〔国際女性デー50年〕最大の障害は「思い込み」=平等推進で教育重要―アイスランド大統領 2025年03月07日 14時32分

アイスランドのトーマスドッティル大統領(大統領府提供・Aldis Palsdottir撮影・時事)
アイスランドのトーマスドッティル大統領(大統領府提供・Aldis Palsdottir撮影・時事)

 【ロンドン時事】アイスランドのトーマスドッティル大統領は7日までに、時事通信の書面インタビューに応じた。ジェンダー平等を推進する上で「職場や家庭の根底にある思い込み」が最大の障害だと指摘し、実現には男女双方への教育が重要との認識を示した。
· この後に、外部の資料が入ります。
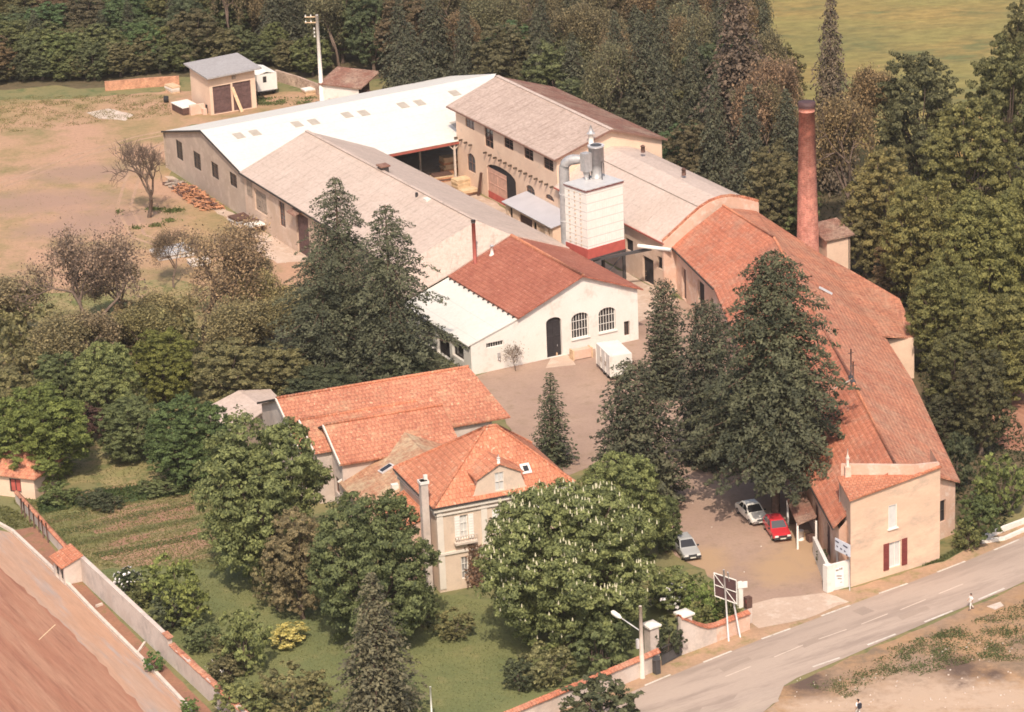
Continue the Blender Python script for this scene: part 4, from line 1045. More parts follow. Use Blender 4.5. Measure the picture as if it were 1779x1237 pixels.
# --- house at the street corner
rt = thing('street_house', 'cream rendered street house with one red shuttered window and a sloping tiled top', 'house', FHA.p(4.7, 2))
LH = 9.45; a, b = FHA.p(0, 0), FHA.p(LH, 0)
lb_ = FH.p(5.2, 0); rb_ = FHA.p(LH, 0) + FH.d * 4.2
wL, zT = FHA.uz(1537, 946); wR, zB = FHA.uz(1561, 990)
o1 = rect(4.05, .62, 5.3, 2.95); o2 = pr(FHA, (1543.5, 879), (1558, 915))
m = MB(); m.wall(a, b, [(0, 0), (LH, 0), (LH, 8.65), (0, 8.0)], [o1, o2], .22)
LL = (a - lb_).length; m.wall(lb_, a, [(0, 0), (LL, 0), (LL, 8.0), (0, 7.95)], [rect(2.6, 4.4, 3.3, 6.2)], .22)
m.wall(b, rb_, [(0, 0), (4.2, 0), (4.2, 8.6), (0, 8.6)])
m.build('wall', 'wall_house', rt)
window(rt, a, b, o1, .2, 'frame_white', 'curtain', (1, 0), .09, label='white curtained window between red shutters')
window(rt, a, b, o2, .1, 'frame_white', 'curtain', (0, 0), .06, label='blank white upper window', sill=True); window(rt, lb_, a, rect(2.6, 4.4, 3.3, 6.2), .15, 'frame_white', 'glass_pale', (0, 1))
for u in (o1[0][0] - .62, o1[1][0] + .06):
    m = MB(); m.box(FHA.p(u, -.07), 30.6, .56, .055, o1[0][1] - .05, o1[2][1] + .05)
    for k in range(9): m.box(FHA.p(u + .06, -.09), 30.6, .44, .025, o1[0][1] + .15 + k * .25, o1[0][1] + .3 + k * .25)
    m.build('shutter', 'red_shutter', rt)
lt_ = lb_ + FHA.n * 0
m = MB(); m.slab([VZ(a, 8.02) - FHA.n * .2 - FHA.d * .25, VZ(b, 8.68) - FHA.n * .2, VZ(b, 8.68) + FHA.n * .1, VZ(lb_, 7.98) - FHA.d * .25], .14); ro = m.build('roof', 'tile_orange', rt)
m = MB(); pa1, pb1 = lb_ + FHA.d * .2, VZ(b, 0) + FHA.n * .12
d_ = (pb1 - pa1).normalized(); n_ = Vector((-d_.y, d_.x, 0)) * .32
pm1 = FHA.p(6.7, .12); fq = Fr(pm1, FHA.deg); zm = fq.uz(1589, 808)[1]; ze = fq.uz(1631, 804)[1]; pe1 = FHA.p(LH, .12)
for p, q, za_, zb2 in ((pa1, pm1, 8.95, zm), (pm1, pe1, zm, ze)):
    d_ = (q - p).normalized(); n_ = Vector((-d_.y, d_.x, 0)) * .32
    m.hexa([VZ(p, 5), VZ(q, 5), VZ(q + n_, 5), VZ(p + n_, 5)], [VZ(p, za_), VZ(q, zb2), VZ(q + n_, zb2), VZ(p + n_, za_)])
m.build('parapet', 'wall_rose', rt)
m = MB(); m.beam(VZ(a, 7.9) - FHA.n * .14 - FHA.d * .1, VZ(b, 8.55) - FHA.n * .14, .1, .12); m.build('eave_trim', 'frame_brown', rt)
p = lb_ + FHA.d * .45 - FHA.n * .6; m = MB(); m.cbox((p.x, p.y), 94, .6, .5, 7.9, 8.9); ch = m.build('chimney', 'wall_rose', rt)
m = MB(); m.tube([VZ(p, 8.9), VZ(p, 9.9), VZ(p, 9.95), VZ(p, 10.5)], [.12, .11, .05, .04], 8); m.tube([VZ(p, 9.6), VZ(p, 9.7)], .19, 8); m.build('chimney_pot', 'concrete', ch)
p = FH.p(4.6, .06); m = MB(); m.tube([VZ(p, 0.2), VZ(p, 7.9)], .06, 6); m.build('downpipe', 'metal_light', rt)
# sign board on its west wall (lettering too small to read in the photograph)
zs = min((i * .02 for i in range(60, 260)), key=lambda z: abs(FH.uo(1477, 947, z)[1] - .2)); sA, sB = VZ(G(1451, 934, zs), 0), VZ(G(1477, 947, zs), 0)
t = thing('sign_board', 'pale blue sign board fixed to the side wall of the street house', 'sign', VZ(sA.lerp(sB, .5), 2.6))
sd_ = (sB - sA).normalized()
m = MB(); m.beam(VZ(sA, zs - .55), VZ(sB, zs - .55), .06, 1.1, 0); m.build('panel', 'sign_blue', t); ls = (sB - sA).length / 5.2; sn_ = Vector((-sd_.y, sd_.x, 0)) * -1
m = MB()
for u, l, z in ((.2, 1.2, 3.62), (2.9, 1.5, 3.56), (.6, .5, 3.2), (1.9, .6, 3.15), (3.2, .5, 3.1), (3.9, .5, 2.85)): m.beam(VZ(sA + sd_ * u * ls, z + zs - 3.85) + sn_ * .045, VZ(sA + sd_ * (u + l) * ls, z + zs - 3.9) + sn_ * .045, .03, .11)
m.build('lettering', 'sign_ink', t)
m = MB()
for q in (sA.lerp(sB, .08), sA.lerp(sB, .92)): m.tube([VZ(q, 0) - sn_ * .06, VZ(q, zs - .2) - sn_ * .06], .04, 6)
m.build('support', 'metal_grey', t)
# white gate wall with panel
gA, gB, gC = G(1412, 962), G(1437, 1029), G(1476, 1019)
t = thing('gate_wall', 'white L shaped gate wall with a pale notice panel at the factory entrance', 'wall', gB)
m = MB(); hgt = 2.35
for p, q, h0, h1 in ((gA, gB, 1.6, hgt), (gB, gC, hgt, hgt)):
    d_ = (q - p).normalized(); n_ = Vector((-d_.y, d_.x, 0)) * .3
    m.hexa([p, q, q + n_, p + n_], [VZ(p, h0), VZ(q, h1), VZ(q + n_, h1), VZ(p + n_, h0)])
m.build('wall', 'wall_white', t)
d_ = (gC - gB).normalized(); n_ = Vector((-d_.y, d_.x, 0))
m = MB(); m.cbox(gB + d_ * .2 + n_ * .16, 30, .62, .62, 0, hgt + .06); m.build('pier', 'wall_white', t)
m = MB(); p = gB + d_ * .75 - n_ * .03; m.beam(VZ(p, 1.1), VZ(p + d_ * .85, 1.1), .05, 1.75); pn = m.build('notice_panel', 'sign_white', t)
m = MB()
for u, l, z, w in ((.08, .28, 1.8, .14), (.42, .12, 1.86, .2), (.6, .12, 1.86, .2), (.15, .5, 1.3, .1), (.25, .4, 1.05, .1), (.5, .2, .62, .06)): m.beam(VZ(p + d_ * u, z) - n_ * .03, VZ(p + d_ * (u + l), z - (.12 if w == .1 else 0)) - n_ * .03, .012, w)
m.build('notice_marks', 'wood_grey', pn)

# --- chimney stack and its little boiler shed
c = G(1404, 500); zt = top_z(c, 1395, 177); r0 = 19.8 / (FPX / (c - EYE).dot(_F)); r1 = 13.6 / (FPX / (c - EYE).dot(_F))
t = thing('factory_chimney', 'tall round red brick factory chimney with a blackened crown', 'chimney', c)
m = MB(); m.tube([VZ(c, 0), VZ(c, zt * .5), VZ(c, zt - 1.0)], [r0 * 1.06, (r0 + r1) / 2 * 1.02, r1], 24); m.build('shaft', 'chimney_brick', t)
m = MB(); m.tube([VZ(c, zt - 1.0), VZ(c, zt - .55)], [r1 * 1.02, r1 * 1.04], 24); m.tube([VZ(c, zt - .55), VZ(c, zt - .45), VZ(c, zt), VZ(c, zt + .02)], [r1 * 1.08, r1 * 1.12, r1 * 1.1, r1 * .7], 24, 1); m.build('crown_ring', ['chimney_brick', 'sign_brown'], t)
c = G(1457, 500); fS = Fr(c, 17)
t = thing('boiler_shed', 'small cream shed with a brown tiled roof beside the brick chimney', 'shed', c)
hS = top_z(c, 1455, 413); hw = 22 / 16.6
m = MB(); a, b = fS.p(-hw, 0), fS.p(hw, 0); m.wall(a, b, [(0, 0), (2 * hw, 0), (2 * hw, hS + .15), (0, hS - .1)]); m.wall(b, b + fS.n * 4, [(0, 0), (4, 0), (4, hS + .1), (0, hS + .1)], [rect(.8, 2, 1.6, 3)]); m.wall(a + fS.n * 4, a, [(0, 0), (4, 0), (4, hS), (0, hS)]); m.build('wall', 'wall_cream', t)
m = MB(); m.slab([fS.p(-hw - .35, -.35, hS), fS.p(hw + .4, -.35, hS + .3), fS.p(hw + .2, 4, hS + .9), fS.p(-hw - .5, 4, hS + .6)], .16); m.build('roof', 'tile_brown', t)
window(t, b, b + fS.n * 4, rect(.8, 2, 1.6, 3), .2, 'frame_brown', 'glass_dark', (0, 0))
p = fS.p(hw - .15, -.08); m = MB(); m.tube([VZ(p, 0), VZ(p, hS)], .05, 6); m.build('downpipe', 'metal_dark', t)

# --- villa
FV = Fr(G(765, 1030), 20.5); WV = 12.05; DV = 9.3; hE = 7.95
rt = thing('villa', 'cream two storey villa with an orange hipped roof and a gabled dormer', 'house', FV.p(6, 6))
a, b, c, d = FV.p(0, 0), FV.p(WV, 0), FV.p(WV, DV), FV.p(0, DV)
v1 = pr(FV, (798.5, 896), (814, 935)); v2 = pr(FV, (864, 885), (877, 922)); v3 = pr(FV, (801, 968), (815, 1004))
v2 = rect(v2[0][0], v1[0][1], v2[0][0] + (v1[1][0] - v1[0][0]), v1[2][1]); v4 = rect(9.3, v1[0][1], 9.3 + (v1[1][0] - v1[0][0]), v1[2][1]); v5 = rect(v2[0][0] - .2, .2, v2[1][0] + .2, 2.7)
m = MB(); m.wall(a, b, [(0, 0), (WV, 0), (WV, 7.7), (0, 7.7)], [v1, v2, v3, v4, v5], .24)
hl = [rect(2, 4.4, 3.1, 6.4), rect(6, 4.4, 7.1, 6.4)]
m.wall(d, a, [(0, 0), (DV, 0), (DV, 7.7), (0, 7.7)], [], .24); m.wall(b, c, [(0, 0), (DV, 0), (DV, 7.7), (0, 7.7)], hl, .24); m.wall(c, d, [(0, 0), (WV, 0), (WV, 7.7), (0, 7.7)])
m.build('wall', 'wall_villa', rt)
for v in (v1, v2, v4): window(rt, a, b, v, .2, 'frame_white', 'curtain', (1, 2), .08)
window(rt, a, b, v3, .2, 'frame_white', 'glass_pale', (1, 2), .08); dark_door(rt, a, b, v5, .2, 'door_brown', handle=True)
for h in hl: window(rt, b, c, h, .2, 'frame_white', 'glass_mid', (1, 2), .08)
for v in (v1, v2, v4):
    for u in (v[0][0] - .5, v[1][0] + .04):
        m = MB(); m.box(FV.p(u, -.06), 20.5, .46, .05, v[0][1], v[2][1])
        for k in range(8): m.box(FV.p(u + .05, -.08), 20.5, .36, .025, v[0][1] + .1 + k * .24, v[0][1] + .22 + k * .24)
        m.build('shutter', 'frame_white', rt)
m = MB()
for z0, z1, pj in ((7.45, 7.78, .32), (7.0, 7.16, .16), (3.38, 3.6, .14)):
    for p, q in ((a, b), (b, c), (d, a)):
        dd = (q - p).normalized(); nn_ = Vector((dd.y, -dd.x, 0)); m.beam(VZ(p - dd * pj + nn_ * pj / 2, (z0 + z1) / 2), VZ(q + dd * pj + nn_ * pj / 2, (z0 + z1) / 2), pj, z1 - z0)
m.build('cornice', 'trim_white', rt)
for u in (0, 3.95, 8.0, WV - .55):
    m = MB(); m.box(FV.p(u, -.09), 20.5, .55, .09, .3, 3.38); m.box(FV.p(u, -.09), 20.5, .55, .09, 3.6, 7.0); m.box(FV.p(u, -.09), 20.5, .55, .09, 7.16, 7.45); m.build('pilaster', 'trim_white', rt)
m = MB(); ub = (v1[0][0] + v1[1][0]) / 2; m.box(FV.p(ub - 1, -.5), 20.5, 2.0, .5, v1[0][1] - .28, v1[0][1] - .1)
for k in range(9): m.tube([FV.p(ub - .95 + k * .237, -.46, v1[0][1] - .1), FV.p(ub - .95 + k * .237, -.46, v1[0][1] + .45)], .03, 5)
m.beam(FV.p(ub - 1, -.46, v1[0][1] + .47), FV.p(ub + 1, -.46, v1[0][1] + .47), .07, .06); m.build('balcony', 'concrete', rt)
ov = .38
q = [FV.p(-ov, -ov, hE), FV.p(WV + ov, -ov, hE), FV.p(WV + ov, DV + ov, hE), FV.p(-ov, DV + ov, hE)]
t1, t2 = FV.p(6.5, 5.0, 12.12), FV.p(7.5, 5.0, 12.12)
m = MB(); m.slab([q[0], q[1], t2, t1], .15); m.slab([q[1], q[2], t2], .15); m.slab([q[2], q[3], t1, t2], .15); m.slab([q[3], q[0], t1], .15)
ro = m.build('roof', 'tile_orange', rt)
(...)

主なやりとりは次の通り。
 ―アイスランドでジェンダー平等が進んだ経緯は。
 (全土で女性が仕事や家事を休んだ)1975年のストが転機だった。女性が働かないと、ほとんどのことがうまく機能しないことを女性たちが示した。私たちは、この女性たちの勇気から多大な恩恵を受けている。男女平等に利用できる育児休暇を導入したことで、労働市場でも大きな進歩が見られた。
 ―平等を推進する上で障害は。
 最も困難な障害は、職場と家庭双方の根底にある思い込みや規範。(男性の方が)統率力で優れているという、私たちの思い込みだ。いまだに家事労働を「女性の仕事」と分類していることもそうだ。
 ―平等を実現するには何が必要か。
 労働市場での平等実現には、幅広い人が手頃な価格で利用できる託児所や、平等に取得できる育児休暇が不可欠だ。個人のレベルでは、男女のバランスが取れていることの価値について、男女双方に教育することが重要だと確信している。
 ―ジェンダー平等が社会にもたらす利益は。
 社会に貢献できる力をすべての市民に与えることは、経済成長や社会進歩の鍵になる。多様性がより良い意思決定を支え、創造性や革新性を高めるのは言うまでもない。
 ―アイスランドは現在、平等を達成したか。
 男女格差の解消で世界をリードしているかもしれないが、まだ80~90%といったところだ。ジェンダーに基づく暴力(撲滅)は十分に進展しておらず、最も懸念される課題だろう。解決には、男性がもっと積極的に関与することが必要だ。